Emilio Guarino from Glitchmagic adds another nail to “AI-is-better-then-humans” coffin: “AI is very good at making similar recommendations sonically. If you like Bach's piano music, decent shot you like Beethoven or other classical music. AI can do this pretty well. What it can't do yet is make big intuitive leaps. For example, if you had a friend who enjoyed an alt-metal band like TOOL, they might be curious about a modern orchestra piece like The Rite of Spring. Both contain lots of driving, heavy odd meters that have a primal feel to them. But genre-wise, they couldn't be further apart. Currently, a human could make this connection easily, but AIs can't do it.”

And I say those smart people can’t be ALL wrong, right? So human curators are still needed. At least for now…

The future of curated playlists with or without AI

Now let’s think about the future. In the not-so-distant time, where the line between AI and human creativity blurs into a cosmic jam session, we're hurtling toward a musical renaissance that smells less like silicon and more like teen spirit.

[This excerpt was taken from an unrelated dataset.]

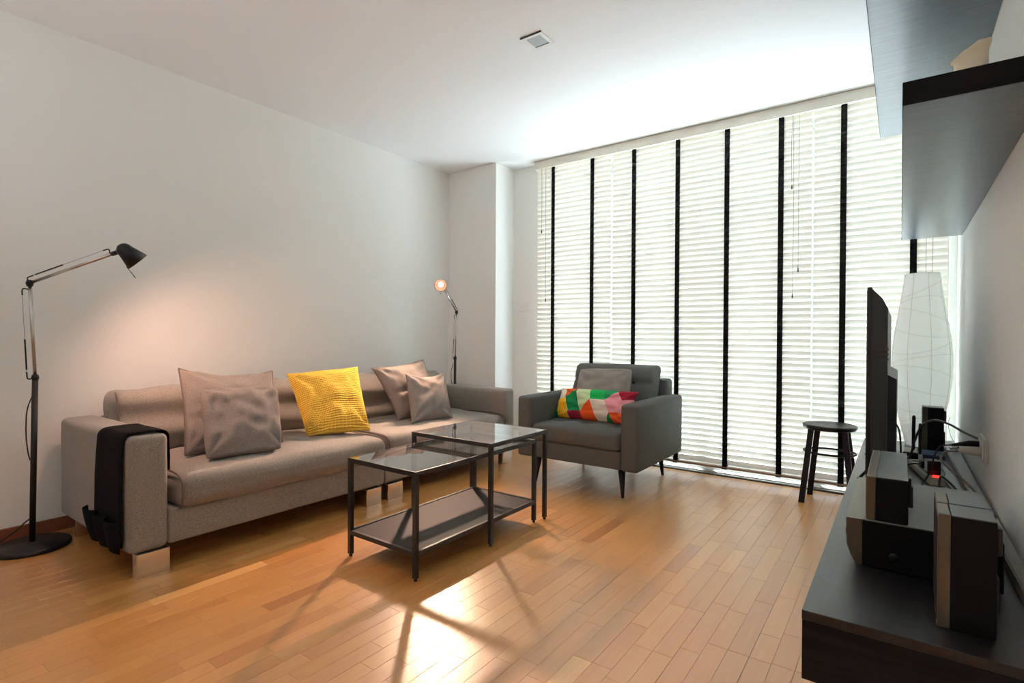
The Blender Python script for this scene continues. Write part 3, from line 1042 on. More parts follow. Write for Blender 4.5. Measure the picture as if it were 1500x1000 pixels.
# ------------------------------------------------------------------ armchair
AX0, AX1, AY0, AY1 = -2.222, -1.308, 3.118, 3.955
chair = empty('armchair', (-1.765, 3.54, 0), 'dark grey fabric armchair with tapered black legs in front of the blinds', 'armchair')
for (xa, xb, sd) in ((AX0, AX0 + 0.118, 1), (AX1 - 0.118, AX1, 2)):
    m = MB(); m.add(*soft_box((xa, AY0, 0.184), (xb, AY1, 0.607), 0.022, (0.003, 0.002, 0.004), 0.001, 5, 8, sd), smooth=True); m.build('armrest', M['armchair'], chair)
m = MB(); m.add(*soft_box((AX0 + 0.118, AY0 + 0.012, 0.186), (AX1 - 0.118, AY1 - 0.02, 0.302), 0.014, (0, 0, 0), 0.001, 5, 8, 3), smooth=True); m.build('base', M['armchair'], chair)
m = MB(); m.add(*soft_box((AX0 + 0.075, AY1 - 0.115, 0.21), (AX1 - 0.075, AY1 - 0.005, 0.722), 0.02, (0, 0.004, 0), 0.001, 5, 8, 4), smooth=True); m.build('back_frame', M['armchair'], chair)

tufts = [(-1.97, 3.33), (-1.765, 3.33), (-1.56, 3.33)]


def seat_w(p):
    p = Vector(p)
    if p.z > 0.38:
        for tx, ty in tufts:
            d = sqrt((p.x - tx) ** 2 + (p.y - ty) ** 2)
            p.z -= 0.030 * math.exp(-(d / 0.05) ** 2)
        p.z -= 0.010 * math.exp(-((p.y - 3.33) / 0.035) ** 2)
    return p


m = MB(); m.add(*soft_box((AX0 + 0.121, AY0 + 0.004, 0.302), (AX1 - 0.121, 3.80, 0.425), 0.03, (0, 0.010, 0.022), 0.003, 5, 26, 5, seat_w), smooth=True)
sc = m.build('seat_cushion', M['armchair'], chair)
for tx, ty in tufts:
    MB().lathe([(0.0, 0.004), (0.007, 0.003), (0.010, 0.0), (0.008, -0.004)], (tx, ty, 0.418), 12).build('button', M['armchair'], sc)


def back_w(p):
    p = Vector(p); k = (p.z - 0.42) / 0.4
    front = p.y < 3.70
    if front:
        for tx in (-1.94, -1.765, -1.59):
            d = sqrt((p.x - tx) ** 2 + (p.z - 0.70) ** 2); p.y += 0.022 * math.exp(-(d / 0.04) ** 2)
        p.y += 0.016 * math.exp(-((p.z - 0.70) / 0.016) ** 2)
    p.y += 0.14 * k
    s_ = 1.0 - 0.02 * k
    p.x = -1.765 + (p.x + 1.765) * s_
    return p


m = MB(); m.add(*soft_box((AX0 + 0.123, 3.60, 0.415), (AX1 - 0.123, 3.745, 0.822), 0.032, (0, 0.022, 0.004), 0.003, 5, 26, 6, back_w), smooth=True)
bc = m.build('back_cushion', M['armchair'], chair)
for tx in (-1.94, -1.765, -1.59):
    MB().lathe([(0.0, 0.004), (0.008, 0.003), (0.012, 0.0), (0.009, -0.004)], (tx, 3.705, 0.70), 12, axis=(0, -1, 0.25)).build('button', M['black_plastic'], bc)
for (lx, ly, sx, sy) in ((-2.085, 3.20, -1, -1), (-1.450, 3.20, 1, -1), (-2.085, 3.87, -1, 1), (-1.450, 3.87, 1, 1)):
    m = MB(); m.tube([(lx + sx * 0.018, ly + sy * 0.02, 0.0), (lx + sx * 0.017, ly + sy * 0.019, 0.006), (lx, ly, 0.188)], [0.0085, 0.0095, 0.025], 16); m.build('leg', M['chair_leg'], chair)

pillow('small_cushion', [(-1.960, 3.470, 0.455), (-1.545, 3.470, 0.455), (-1.555, 3.610, 0.806), (-1.985, 3.610, 0.790)], 0.15, M['armchair_cushion'],
       'small grey tweed cushion with pale piping on the armchair behind the patterned one', 'cushion', None, 0.014, 8, 0.02, M['piping_light'], 0.004, flat=0.36, rc=0.06)

pillow('lumbar_cushion', [(-2.085, 3.400, 0.437), (-1.500, 3.385, 0.437), (-1.455, 3.475, 0.655), (-2.060, 3.475, 0.648)], 0.13, M['patchwork'],
       'long lumbar cushion with green, orange, cream and pink geometric patches on the armchair', 'cushion', None, 0.012, 9, 0.02, None, n=44, flat=0.42)

# ------------------------------------------------------------------ nesting tables


def table(name, x0, x1, y0, y1, top, label, shelf=None, w=0.021):
    t = empty(name, ((x0 + x1) / 2, (y0 + y1) / 2, 0), label, 'table', 'nest of two black metal and glass coffee tables')
    h = w / 2
    for xx in (x0 + h, x1 - h):
        for yy in (y0 + h, y1 - h):
            leg = MB().square_tube((xx, yy, 0.012), (xx, yy, top - 0.0068), w).build('leg', M['table_metal'], t)
            MB().lathe([(0.007, 0.0), (0.008, 0.003), (0.008, 0.012)], (xx, yy, 0), 12, cap=True).build('foot_pad', M['black_plastic'], leg)
    zt = top - 0.0068; lip = 0.0045
    for (a, b2, c, d) in (((x0 + w, y0, top - w), (x1 - w, y0 + w, zt), (x0, y0, zt), (x1, y0 + lip, top)),
                          ((x0 + w, y1 - w, top - w), (x1 - w, y1, zt), (x0, y1 - lip, zt), (x1, y1, top)),
                          ((x0, y0 + w, top - w), (x0 + w, y1 - w, zt), (x0, y0 + lip, zt), (x0 + lip, y1 - lip, top)),
                          ((x1 - w, y0 + w, top - w), (x1, y1 - w, zt), (x1 - lip, y0 + lip, zt), (x1, y1 - lip, top))):
        MB().box(a, b2).box(c, d).build('rail', M['table_metal'], t)
    MB().box((x0 + lip + 0.0005, y0 + lip + 0.0005, zt + 0.0003), (x1 - lip - 0.0005, y1 - lip - 0.0005, top - 0.0004)).build('glass_top', M['glass'], t)
    if shelf:
        for (a, b2) in (((x0 + w, y0, shelf - w), (x1 - w, y0 + w * 0.7, shelf)), ((x0 + w, y1 - w * 0.7, shelf - w), (x1 - w, y1, shelf)),
                        ((x0, y0 + w, shelf - w), (x0 + w * 0.7, y1 - w, shelf)), ((x1 - w * 0.7, y0 + w, shelf - w), (x1, y1 - w, shelf))):
            MB().box(a, b2, 0.001, 1).build('rail', M['table_metal'], t)
        MB().box((x0 + w * 0.7, y0 + w * 0.7, shelf - 0.014), (x1 - w * 0.7, y1 - w * 0.7, shelf - 0.004)).build('shelf', M['shelf_board'], t)
    return t


table('coffee_table', -2.086, -1.632, 1.562, 2.478, 0.462, 'low long coffee table with glass top and dark lower shelf, nearest the camera', shelf=0.125)
table('coffee_table', -2.172, -1.612, 2.045, 2.557, 0.507, 'taller square glass-topped table standing over the far half of the low one')

# ------------------------------------------------------------------ floor lamps


def floor_lamp(base, j1, j2, j3, axis, label, power, spot_target, shade_len=0.105, shade_r=0.052, cordp=None, cone=150, base_r=0.150, color=(1.0, 0.64, 0.46)):
    base = Vector(base); j1 = Vector(j1); j2 = Vector(j2); j3 = Vector(j3); ax = Vector(axis).normalized()
    t = empty('floor_lamp', base, label, 'floor lamp', 'black and chrome jointed floor lamps')
    MB().lathe([(0.0, 0.0), (base_r, 0.0), (base_r, 0.016), (base_r - 0.006, 0.021), (0.02, 0.023), (0.016, 0.03), (0.0, 0.03)], base, 48).build('base', M['black_metal'], t)
    MB().tube([base + Vector((0, 0, 0.022)), j1], 0.0125, 16).build('lower_pole', M['black_metal'], t)
    MB().tube([j1, j2], 0.0075, 12).build('upper_pole', M['steel'], t)
    MB().tube([j2, j3], 0.0075, 12).build('arm', M['steel'], t)
    for p in (j1, j2):
        m = MB(); m.lathe([(0.0, -0.018), (0.012, -0.016), (0.016, 0.0), (0.012, 0.014), (0.0, 0.016)], p, 14); m.build('knuckle', M['black_plastic'], t)
    # tension wires with thicker spring sections, held away by small hooks
    for a, c in ((j1, j2), (j2, j3)):
        d = (c - a).normalized()
        side = Vector((0, 0, 1)) - d * d.z
        if side.length < 0.5: side = Vector((0, -1, 0)) - d * d.dot(Vector((0, -1, 0)))
        side.normalize(); off = side * 0.030
        L = (c - a).length
        m = MB(); m.tube(curve_pts([a + off * 0.1, a + off * 0.9 - d * 0.004, a + off + d * 0.03], 6), 0.003, 6); m.tube(curve_pts([c + off * 0.1 - d * 0.03, c + off * 0.9 - d * 0.03, c + off - d * 0.06], 6), 0.003, 6)
        m.build('wire_hook', M['black_metal'], t)
        MB().tube([a + off + d * 0.03, c + off - d * 0.06], 0.0010, 5).build('tension_wire', M['cable_grey'], t)
        MB().tube([a + off + d * 0.04, a + off + d * (0.04 + 0.32 * L)], 0.0034, 8).build('spring', M['cable_black'], t)
    # head: bracket, shade, bulb, handle rod
    c0 = j3 + ax * 0.0
    d = (j3 - j2).normalized()
    head = j3 + d * 0.045
    m = MB(); m.tube([j3 - d * 0.02, j3 + d * 0.035], 0.011, 10); m.tube([j3 + d * 0.01, j3 + d * 0.012 + Vector((0, 0, 0.028))], 0.005, 8); m.build('head_bracket', M['black_plastic'], t)
    prof = []
    ba = head - ax * 0.03
    for k in range(7):
        a_ = pi / 2 * k / 6; prof.append((0.034 * sin(a_), 0.034 * (1 - cos(a_))))
    prof += [(0.036, 0.045), (shade_r, shade_len), (shade_r - 0.002, shade_len), (0.034, 0.046), (0.031, 0.036)]
    for k in range(5, -1, -1):
        a_ = pi / 2 * k / 6; prof.append((0.031 * sin(a_), 0.003 + 0.032 * (1 - cos(a_))))
    shade = MB().lathe(prof, ba, 32, axis=ax).build('lamp_shade', M['black_metal'], t)
    m = MB(); m.lathe([(shade_r - 0.0025, shade_len - 0.002), (0.0335, 0.048), (0.029, 0.038), (0.0, 0.034)], ba, 28, axis=ax); m.build('reflector', M['reflector'], shade)
    m = MB(); m.lathe([(0.0, 0.086), (0.012, 0.084), (0.021, 0.074), (0.022, 0.064), (0.014, 0.046), (0.012, 0.036)], ba, 20, axis=ax); m.build('bulb', M['bulb'], t)
    perp = Vector((0, 0, -1)) - ax * ax.dot(Vector((0, 0, -1))); perp.normalize()
    rim = ba + ax * (shade_len - 0.002) + perp * (shade_r - 0.002)
    MB().tube([rim - ax * 0.012, rim + ax * 0.05 + perp * 0.012], 0.002, 6).build('handle_rod', M['black_metal'], t)
    if cordp:
        MB().tube(curve_pts(cordp, 8), 0.003, 6).build('power_cord', M['cable_black'], t)
    o = spot('lamp_light', ba + ax * (shade_len - 0.012), spot_target, power, color, radians(cone), 0.8, 0.035)
    mw = o.matrix_world.copy()
    o.parent = t; o.location = o.location - base
    return t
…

Glenn McDonald, a music data analysis visionary, offers a hopeful perspective on the potential synergy between AI and human creativity. "For me, it's much more interesting to think about AI-powered tools, or algorithmic tools in general, that can a) help human curators by expanding their awareness, b) amplify human curators' efforts by allowing them to get started with criteria instead of just individual songs, or c) collate collective listening behavior to make playlists that are effectively crowdsourced charts," McDonald muses.

“One example of (c) is this set of best-of-2023 playlists I produced using a human-curated genre system to categorize artists, and then those categorized artists to find a genre's audience computationally, and then that audience's listening to algorithmically find the new songs from 2023 that each genre-audience disproportionately liked compared to the rest of the world: In this case, I produced the playlists with code directly. Still, you could also imagine treating these playlists as starting points that a human editor could either adjust (that would be a case (b) example) or pull from to supplement their own knowledge (that would be a case (a) example).”

Then there's Julia Trainor, a music supervisor from ALIBI Music, peering over the digital horizon with a mix of skepticism.

“Would we even know if AI replacement of human music curators already happening? That's the real question. How many “curated” playlists on Spotify are actually created by a bot pushing the “recommended” button 20 times? I mean, we can't tell what news articles are fake news, which images are deep fakes, so how do we really know who's behind a music playlist?” she wonders.

Now, let me lay down my own prediction. Picture this: a world where Spotify's automated playlists have finally hit a sour note with the masses. Fed up with algorithmic DJs that can't tell Billie Eilish from Billy Joel, the people cry out for a hero, the underdog—a scrappy new open-source streaming service powered by AI and humans, locking arms in harmony, not competing.

This brave new service is so in tune with your tastes it predicts your next music crush before you've even heard of it. This future streaming giant plays matchmaker, connecting songs with souls in a musical love story for the ages. I can’t wait! (It’s probably not going to happen, but can we just dream about it for a second?)